Importantly, ‘material literacy’ emerges not only as crucial terminology in the scholarly articulation of eighteenth-century modes of manufacture and object reception, but also as a central tenet in modern-day methodological approaches to their study. Offering up a range of interdisciplinary frameworks, the essays gathered in Material Literacy sit alongside ongoing work by Leonie Hannan, Kate Smith, Pamela H. Smith and Paula Hohti to reflect recent turns in material culture studies ‘towards experiential research and research-as-practice.’ Among the book’s contributors, Dyer, Hilary and Pohl are all ‘experienced in the period hand-stitching that their subjects exercised.’ (p. 8) Another of the collection’s strengths lies in its inclusion of curatorial voices and expertise, reflected not only in the list of authors (Howard is a freelance conservation consultant and Taylor an Assistant Curator at National Museums Scotland), but also in the broad array of materials presented from collections at the Bata Shoe Museum in Toronto, the Lewis Walpole Library, the Museum of London, the National Museum of Australia and more. The subsequent result is a beautifully illustrated, multi-perspective volume that will be essential reading for anyone working on material culture. Moreover, Material Literacy’s methodological focus on accessing previously invisible lives and modes of making will be of special interest to Women’s Studies Group members.


Madeleine Pelling

University of York

Dr Madeleine Pelling is an art historian specialising in eighteenth-century visual and material cultures.
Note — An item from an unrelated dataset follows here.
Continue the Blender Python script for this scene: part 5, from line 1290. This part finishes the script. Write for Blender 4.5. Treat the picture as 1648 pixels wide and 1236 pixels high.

She is currently preparing her monograph, The Duchess’ Museum: Collecting, Craft and Conversation, 1730-1786, for publication and is co-editor of A Cultural History of Historiography: The Age of Enlightenment and Revolutions (under contract with Bloomsbury) and ‘Women and the Making of History, 1500–the Present’ a special issue for History: Journal of the Historical Association (forthcoming September 2021).